К телевидению, газетам и радио у него свои претензии. В «Живом как жизнь» он сочувственно цитировал статью Натальи Долининой, где говорились, что самая бедная, самая штампованная речь – у тех учеников, которые больше всего смотрят телевизор и слушают радио. Чуковский издавна исследует тайну превращения уникальной человеческой души в единицу человеческой массы, «паюсной икры». Раньше в центре его внимания были рыночные механизмы, приводившие к вырождению культуры, – об этом его «Нат Пинкертон», об этом его статьи об американских детских комиксах, об этом – последняя статья «Триллеры и чиллеры». Раньше его занимали вопросы индивидуальных качеств, благодаря которым человек позволяет себе превратиться в потребителя выродившейся культуры. Теперь его глазам открылся новый культурный феномен: плановое, централизованное производство обездушенных. А ведь когда о подобном поточном производстве одинаковых людей писал Замятин, Чуковский гневно реагировал: это, мол, не социализм, а фурьеризм, он ничего не понимает… Но к сегодняшнему дню жизнь обеспечила его обильнейшим материалом для наблюдений, подтверждающих, что и этот, новый и верный способ приносить всеобщее благо – принес старое знакомое зло: «Не люди, а мебель – гарнитур кресел, стульев и т. д. Когда-то Щедрин и Козьма Прутков смеялись над проектом о введении в России единомыслия – теперь этот проект осуществлен; у всех одинаковый казенный метод мышления, яркие индивидуальности – стали величайшей редкостью».
Сейчас Чуковский действительно разочаровался в людях. Очень немногие способны быть ему интересны. Лидия Корнеевна и некоторые авторы воспоминаний о К. И. замечали, что он увлекался новыми людьми – как ребенок новой игрушкой, все стремился понять: что у нее внутри, что заставляет ее ехать, жужжать, крутиться. Разобрав и разобравшись – бросал. Иногда бросал так резко, что люди удивлялись. Зиновий Паперный рассказывает: Чуковский встретил живущую в Доме творчества компанию литераторов, поговорил с ними немного – и так ему они опротивели, что он на полуслове оборвал разговор и убежал от них в самом прямом смысле слова: «Какие унылые люди… Я сперва начал было им что-то рассказывать, а потом думаю – к чему этот бисер? Взял и убежал – прямо по полю, по бороздам. Ну, невмоготу!»

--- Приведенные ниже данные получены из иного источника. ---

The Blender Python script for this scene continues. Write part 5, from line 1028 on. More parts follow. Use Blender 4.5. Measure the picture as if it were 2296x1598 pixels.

Он играл с людьми: разыгрывал, дурачил, приближал к себе и отвергал. Очаровывал и очаровывался, превозносил достоинства до небес – а потом резко спускал с небес на землю – «меня нет дома, я умер» – и вот домашние держат оборону от какой-нибудь дамы, убежденной в том, что хозяин будет счастлив ее видеть… Как долго человек удерживался в его орбите – зависело только от внутреннего содержания человека, от его одаренности, неординарности, цельности, порядочности. И при этом даже к близким, давно знакомым людям предъявлялись высокие и жесткие требования – в общем, те же, что и к себе. И грехи против главных Чуковских правил: не халтурить, не отлынивать от работы, любить литературу, не фальшивить, не обманывать детей – не прощались никому. Страницы, посвященные горьким урокам Чуковского, – тоже не редкость в воспоминаниях о К. И. Люди стоящие надолго запоминали эти уроки.
Лидия Либединская вспоминала, как Чуковский отстранил ее от себя, когда она забыла об обещании прийти послушать конкурс на лучшее исполнение детьми стихов Пушкина в его библиотеке. «Как вы могли обмануть детей! – строго, чужим голосом сказал он. – Я очень жалею, что верил вам и считал вас человеком ответственным…»
Маргарита Алигер рассказывала, как отчитал ее Чуковский, услышав от нее «не было настроения работать» – «Нет настроения, и вы не работаете? Можете себе это позволить? Богато живете! <…> А ведь я, признаться, думал, что вы уже настоящий профессионал, работающий прежде всего и независимо ни от чего. И разговаривал с вами как с истинным профессионалом, доверительно и надеясь на полное понимание. Как я ошибся! Как я жестоко ошибся! Ах, я, старый дурак!»
В. Непомнящий пишет о сложной ситуации, в которой оказался, просрочив договор с издательством – и об уроке, который Чуковский ему преподал: «Вы рассказываете мне о своих обстоятельствах. Я понимаю, всякие бывают обстоятельства. Но я не могу сказать, что мои обстоятельства намного лучше ваших. Мне восемьдесят шесть лет, я больной старик, я пережил три голодовки, я полтора года сидел у постели умирающей дочери, я похоронил двух сыновей. И все это время я работал. Я работал каждый день, каждое утро, что бы ни случилось. <…> И когда я должен был что-то написать к сроку, я писал и сдавал это в срок».